Electric vehicle sales in Australia have increased from 3.8 per cent of all new cars in 2022 to eight per cent of vehicles in April this year.


Electric Vehicle Council energy and infrastructure head Ross De Rango says sales are likely to soar by the end of the decade, increasing demand for home charging.


"By 2030, it would be fair to assume that something like 10 per cent of the cars on our roads may be plug-in electric," he said.


"If the building car park is mainly newer cars though, it's possible that 30 or 40 per cent of the cars in the building may be plug-in electric by 2030 - all of them belonging to residents looking to the owners' corporation for a plan."


Mr De Rango says building the infrastructure into new apartment buildings is a cheaper option as retrofitting older apartment buildings could be complex and costly.


Some government agencies are producing tools and offering grants to help bodies corporate plan for the transition, however, including the City of Sydney which will fund feasibility assessments for existing apartment blocks and the ACT government which offers grants for apartment upgrades.


The new National Electric Vehicle Strategy also promised to develop "tools and guidance" to assist in electric vehicle-charging upgrades.


Origin Energy eMobility general manager Chau Le says the issue has become a hot topic among building administrators, with "standing room only" at a recent seminar on the topic.


Interest in upgrading older buildings is particularly high, she says, though she warns apartment owners to avoid taking shortcuts and upgrading one garage at a time.


"It might be easier to let one resident put a charger in and then the next resident, but as soon as you have two or three you've used a lot of that building's capacity and there's none left," she said.


"It's about figuring out how to accommodate these few people at the moment while future-proofing the whole building."

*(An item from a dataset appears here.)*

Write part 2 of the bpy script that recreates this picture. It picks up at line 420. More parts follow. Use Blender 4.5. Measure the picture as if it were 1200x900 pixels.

Upgrading an apartment building with electric vehicle distribution boards, a load-management system, cables and conduit to car parks, Ms Le says, can cost up to $200,000 and could require new bylaws and a special levy for apartment owners to cover the cost.


The investment could be an easy choice for those in high-value apartment complexes, Ms Lonergan says, while others may consider a less expensive option, like adding a shared electric car charger in a visitors' car park.


"The whole process takes from six to 12 months," she said.

"You've got to be thinking about it now."